Estudo afirma que o infanticídio não era amplamente praticado pelos gregos antigos

Letícia Silva Jordão
Imagem: Pintura de Jean-Pierre Saint-Ours, intitulada “A Seleção das Crianças em Esparta”

A prática grega do infanticídio, onde bebês que nasciam fracos, deficientes ou infermos eram mortos, foi muito propagada pelo passar dos anos, mas se provou ser mentira a partir de um novo estudo publicado na revista Hesperia do JSTOR, onde a autora do estudo, Debby Sneed, mostra que a lenda do infanticídio grego é puro mito ou propaganda.

Debby é professora de clássicos na Universidade do Estado da Califórnia, e diz que seu artigo “[…] confronta a suposição generalizada de que a deficiência, em qualquer sentido amplo e indefinido, constituiu motivo válido para o infanticídio na Grécia antiga”. 

Ela argumenta que o abandono de bebês com deficiência não era uma atitude que recebia a aceitação da sociedade grega antiga, mas reconhece que ocasionalmente isso poderia acontecer.

O mito grego infanticídio

O mito de que os gregos antigos praticavam o infanticídio surgiu a partir da biografia da Vida de Licurgo, escrita pelo filósofo grego Plutarco por volta de 100 d.C. Ele fala que os antigos espartanos realizavam inspeções nos recém-nascidos por um conselho de anciões, que verificava se os bebês eram fortes e em forma para decidir se teriam permissão de viver.

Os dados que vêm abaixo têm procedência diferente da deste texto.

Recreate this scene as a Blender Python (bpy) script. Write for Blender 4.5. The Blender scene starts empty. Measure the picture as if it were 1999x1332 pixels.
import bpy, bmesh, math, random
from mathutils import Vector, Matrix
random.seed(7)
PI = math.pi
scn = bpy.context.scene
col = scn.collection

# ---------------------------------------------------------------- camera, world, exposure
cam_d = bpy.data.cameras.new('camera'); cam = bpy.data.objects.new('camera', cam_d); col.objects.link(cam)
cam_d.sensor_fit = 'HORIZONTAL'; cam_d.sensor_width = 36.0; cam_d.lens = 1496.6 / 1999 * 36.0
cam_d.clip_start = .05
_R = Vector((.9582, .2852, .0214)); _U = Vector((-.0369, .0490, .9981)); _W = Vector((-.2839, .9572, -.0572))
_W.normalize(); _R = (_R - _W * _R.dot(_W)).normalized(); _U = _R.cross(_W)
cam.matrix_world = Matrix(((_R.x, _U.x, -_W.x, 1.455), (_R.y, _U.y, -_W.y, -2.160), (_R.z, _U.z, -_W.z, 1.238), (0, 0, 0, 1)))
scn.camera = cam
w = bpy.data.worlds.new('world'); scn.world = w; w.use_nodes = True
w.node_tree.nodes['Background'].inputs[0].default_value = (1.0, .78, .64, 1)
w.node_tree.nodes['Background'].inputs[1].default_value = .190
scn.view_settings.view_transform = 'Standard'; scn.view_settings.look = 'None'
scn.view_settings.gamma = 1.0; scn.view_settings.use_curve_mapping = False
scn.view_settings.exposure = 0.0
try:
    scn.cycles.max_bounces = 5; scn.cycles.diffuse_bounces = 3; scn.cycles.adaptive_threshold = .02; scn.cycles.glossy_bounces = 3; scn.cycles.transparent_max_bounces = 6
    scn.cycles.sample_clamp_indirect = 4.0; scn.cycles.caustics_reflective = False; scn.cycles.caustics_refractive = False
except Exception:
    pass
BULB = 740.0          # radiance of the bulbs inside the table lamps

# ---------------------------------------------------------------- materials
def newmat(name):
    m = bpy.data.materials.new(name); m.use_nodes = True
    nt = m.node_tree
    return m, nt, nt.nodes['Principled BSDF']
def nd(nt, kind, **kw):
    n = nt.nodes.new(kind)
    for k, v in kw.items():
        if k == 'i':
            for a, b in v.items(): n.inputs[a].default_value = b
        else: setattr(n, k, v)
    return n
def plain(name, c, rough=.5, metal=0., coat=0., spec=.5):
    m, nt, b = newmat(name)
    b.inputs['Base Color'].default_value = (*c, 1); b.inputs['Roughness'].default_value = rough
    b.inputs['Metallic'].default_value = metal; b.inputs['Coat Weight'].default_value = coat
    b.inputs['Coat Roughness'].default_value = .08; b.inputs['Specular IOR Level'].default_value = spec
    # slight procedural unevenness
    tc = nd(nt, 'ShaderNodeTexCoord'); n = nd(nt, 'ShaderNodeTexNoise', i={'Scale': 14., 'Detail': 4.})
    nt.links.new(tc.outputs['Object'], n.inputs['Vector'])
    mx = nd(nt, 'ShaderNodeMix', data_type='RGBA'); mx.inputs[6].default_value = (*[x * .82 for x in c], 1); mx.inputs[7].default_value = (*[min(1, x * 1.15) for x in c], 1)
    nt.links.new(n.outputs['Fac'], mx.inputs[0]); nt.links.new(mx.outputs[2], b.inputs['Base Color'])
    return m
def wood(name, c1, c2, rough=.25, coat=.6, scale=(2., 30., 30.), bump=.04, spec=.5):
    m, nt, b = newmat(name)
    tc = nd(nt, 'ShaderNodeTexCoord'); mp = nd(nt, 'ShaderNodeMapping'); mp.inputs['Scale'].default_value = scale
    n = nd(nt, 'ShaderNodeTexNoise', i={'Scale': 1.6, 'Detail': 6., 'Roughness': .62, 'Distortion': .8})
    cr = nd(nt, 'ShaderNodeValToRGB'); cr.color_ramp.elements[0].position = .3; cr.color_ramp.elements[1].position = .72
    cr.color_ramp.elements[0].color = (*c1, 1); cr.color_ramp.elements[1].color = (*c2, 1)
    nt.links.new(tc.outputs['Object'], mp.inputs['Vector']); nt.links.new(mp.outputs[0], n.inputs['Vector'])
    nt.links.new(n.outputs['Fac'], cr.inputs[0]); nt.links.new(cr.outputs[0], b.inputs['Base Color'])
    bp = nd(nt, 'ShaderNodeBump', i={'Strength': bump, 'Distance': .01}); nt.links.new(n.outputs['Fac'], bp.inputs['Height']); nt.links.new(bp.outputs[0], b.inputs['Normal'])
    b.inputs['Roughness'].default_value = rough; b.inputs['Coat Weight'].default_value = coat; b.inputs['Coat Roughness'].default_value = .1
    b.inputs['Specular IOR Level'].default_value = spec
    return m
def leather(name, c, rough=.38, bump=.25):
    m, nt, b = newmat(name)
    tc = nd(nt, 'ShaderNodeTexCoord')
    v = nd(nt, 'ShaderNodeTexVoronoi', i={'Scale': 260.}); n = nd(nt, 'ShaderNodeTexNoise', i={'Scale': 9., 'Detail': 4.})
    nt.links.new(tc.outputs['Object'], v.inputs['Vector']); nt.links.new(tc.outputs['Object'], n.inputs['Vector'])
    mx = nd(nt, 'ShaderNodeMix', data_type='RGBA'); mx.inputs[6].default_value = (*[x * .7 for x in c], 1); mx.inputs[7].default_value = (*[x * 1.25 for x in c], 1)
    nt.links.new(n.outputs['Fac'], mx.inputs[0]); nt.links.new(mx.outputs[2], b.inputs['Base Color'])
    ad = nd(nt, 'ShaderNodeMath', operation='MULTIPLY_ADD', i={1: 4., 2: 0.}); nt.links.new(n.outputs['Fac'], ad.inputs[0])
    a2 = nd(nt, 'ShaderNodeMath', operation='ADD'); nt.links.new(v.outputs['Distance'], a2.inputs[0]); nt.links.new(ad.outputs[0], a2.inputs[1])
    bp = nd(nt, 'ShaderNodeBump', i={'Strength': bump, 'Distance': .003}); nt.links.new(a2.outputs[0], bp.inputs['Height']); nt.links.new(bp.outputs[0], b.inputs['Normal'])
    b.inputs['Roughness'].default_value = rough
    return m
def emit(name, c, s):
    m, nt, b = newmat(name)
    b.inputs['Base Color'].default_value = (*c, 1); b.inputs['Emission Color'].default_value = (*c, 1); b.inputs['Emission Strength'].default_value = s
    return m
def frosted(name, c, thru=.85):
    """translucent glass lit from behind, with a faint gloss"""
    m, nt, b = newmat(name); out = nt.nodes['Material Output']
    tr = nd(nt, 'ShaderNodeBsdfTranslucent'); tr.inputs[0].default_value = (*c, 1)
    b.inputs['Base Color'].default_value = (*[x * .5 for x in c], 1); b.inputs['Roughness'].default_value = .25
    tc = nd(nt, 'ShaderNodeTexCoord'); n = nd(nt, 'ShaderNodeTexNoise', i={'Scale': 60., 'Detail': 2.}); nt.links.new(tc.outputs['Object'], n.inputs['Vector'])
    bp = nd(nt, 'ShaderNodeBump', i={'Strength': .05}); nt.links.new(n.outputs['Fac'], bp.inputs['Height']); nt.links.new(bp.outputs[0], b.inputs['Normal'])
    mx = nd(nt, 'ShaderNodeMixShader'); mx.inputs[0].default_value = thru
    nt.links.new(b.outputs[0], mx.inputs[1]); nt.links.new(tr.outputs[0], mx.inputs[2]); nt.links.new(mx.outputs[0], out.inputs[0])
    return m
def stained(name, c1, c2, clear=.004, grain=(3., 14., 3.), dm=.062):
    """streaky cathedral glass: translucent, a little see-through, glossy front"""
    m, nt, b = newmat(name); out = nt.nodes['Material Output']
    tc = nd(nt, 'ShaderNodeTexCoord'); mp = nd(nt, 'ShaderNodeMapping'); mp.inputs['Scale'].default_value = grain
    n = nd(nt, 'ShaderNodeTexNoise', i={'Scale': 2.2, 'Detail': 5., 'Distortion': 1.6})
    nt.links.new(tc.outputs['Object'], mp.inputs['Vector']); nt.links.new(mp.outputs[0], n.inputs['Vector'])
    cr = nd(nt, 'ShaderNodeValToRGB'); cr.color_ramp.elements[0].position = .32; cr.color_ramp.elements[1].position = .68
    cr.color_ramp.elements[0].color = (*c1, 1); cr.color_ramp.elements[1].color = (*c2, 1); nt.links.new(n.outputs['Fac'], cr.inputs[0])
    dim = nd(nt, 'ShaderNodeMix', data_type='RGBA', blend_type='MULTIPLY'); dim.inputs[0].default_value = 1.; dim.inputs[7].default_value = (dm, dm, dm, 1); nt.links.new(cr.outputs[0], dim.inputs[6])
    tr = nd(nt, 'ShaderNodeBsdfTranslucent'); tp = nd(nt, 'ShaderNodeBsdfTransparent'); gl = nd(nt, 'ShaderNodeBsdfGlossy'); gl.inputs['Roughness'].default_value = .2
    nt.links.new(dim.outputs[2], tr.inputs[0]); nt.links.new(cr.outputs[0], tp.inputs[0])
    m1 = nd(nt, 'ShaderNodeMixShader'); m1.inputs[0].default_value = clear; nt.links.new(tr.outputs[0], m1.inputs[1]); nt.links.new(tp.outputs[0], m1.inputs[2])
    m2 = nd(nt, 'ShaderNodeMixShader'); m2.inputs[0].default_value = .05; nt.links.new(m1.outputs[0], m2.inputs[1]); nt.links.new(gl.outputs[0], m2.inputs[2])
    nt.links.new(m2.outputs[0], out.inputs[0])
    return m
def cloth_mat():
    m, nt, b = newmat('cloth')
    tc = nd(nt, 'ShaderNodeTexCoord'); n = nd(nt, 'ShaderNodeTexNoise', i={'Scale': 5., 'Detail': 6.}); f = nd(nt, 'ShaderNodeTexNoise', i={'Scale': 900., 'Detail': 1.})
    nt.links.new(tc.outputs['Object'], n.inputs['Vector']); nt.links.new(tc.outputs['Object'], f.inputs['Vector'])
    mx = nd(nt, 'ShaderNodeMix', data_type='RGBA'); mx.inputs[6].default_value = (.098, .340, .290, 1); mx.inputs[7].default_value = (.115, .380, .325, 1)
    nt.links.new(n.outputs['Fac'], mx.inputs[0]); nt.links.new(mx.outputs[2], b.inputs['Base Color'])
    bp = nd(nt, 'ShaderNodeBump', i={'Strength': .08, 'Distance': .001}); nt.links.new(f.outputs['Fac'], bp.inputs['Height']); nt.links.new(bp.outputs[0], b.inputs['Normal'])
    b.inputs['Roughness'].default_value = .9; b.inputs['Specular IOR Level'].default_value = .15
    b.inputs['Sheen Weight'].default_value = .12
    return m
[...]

Se eles não estiverem nessa condição e se mostrassem mais fracos ou deformados, eram abandonados para se defender sozinhos.

Esse mito acabou gerando diversos danos na história, como podemos ver com os nazistas e a sua incessante busca pela raça perfeita, sendo que ele foi citado diversas vezes por professores e estudiosos modernos ao criar uma narrativa que comparava a evolução social ao longo de 2.000 anos desde a publicação da obra de Plutarco, mas isso poderia ter sido apenas uma forma de fazer propaganda.

Debby Sneed reconhece que o infanticídio era praticado na Grécia antiga, e ainda pode ser em outras sociedades modernas, mas o fato de ser uma prática ampla e popularmente aceita entre as civilizações é puro mito.

Sneed mostra diversas evidências históricas que apoiam sua teoria, como as outras obras que Plutarco escreveu, onde ele fazia referência a um rei espartano que nasceu coxo e deficiente, mas se tornou um líder competente.

Sociedades antigas tinham atitudes mais positivas

No artigo, a professora também aborda sobre o fato do corpo de 400 bebês terem sido descobertos em um vala em Atenas. Essa descoberta foi feita em 2015, e depois de analisar os vetígios em 2018, foi demonstrado que os bebês possuíam poucos dias de vida e tinham padrões consistentes com a alta mortalidade infantil no mundo antigo, onde um bebe morre logo ao nascer de causas naturais, diferente do infanticídio.

Mas, segundo Christian Laes, classicista da Universidade de Manchester, a falta de evidências não indica que o infanticídio não foi praticado. Atualmente, a sociedade tem um grande sentimento de vergonha e desconforto com esse tipo de ato, mas nas civilizações mais antigas, quando existiam tempos de dificuldades econômicas e problemas como seca e fome, existem altas incidências da mortalidade infantil.

Após ter publicado seu artigo, Debby Sneed pediu uma reinterpretação das obras de Plutarco e outros filósofos contemporâneos que escreveram sobre o infanticídio, já que essa narrativa pode mostrar a visão erronea de que as sociedades sempre tiveram atitutes negativas com pessoas que apresentavam alguma deficiência, quando na verdade, em sociedade pré-modernas, as pesoas antigas mostravam uma atitute mais positiva na maioria dos casos, onde se buscava ajudar e cuidar dos cidadãos, ao invés de abandoná-los.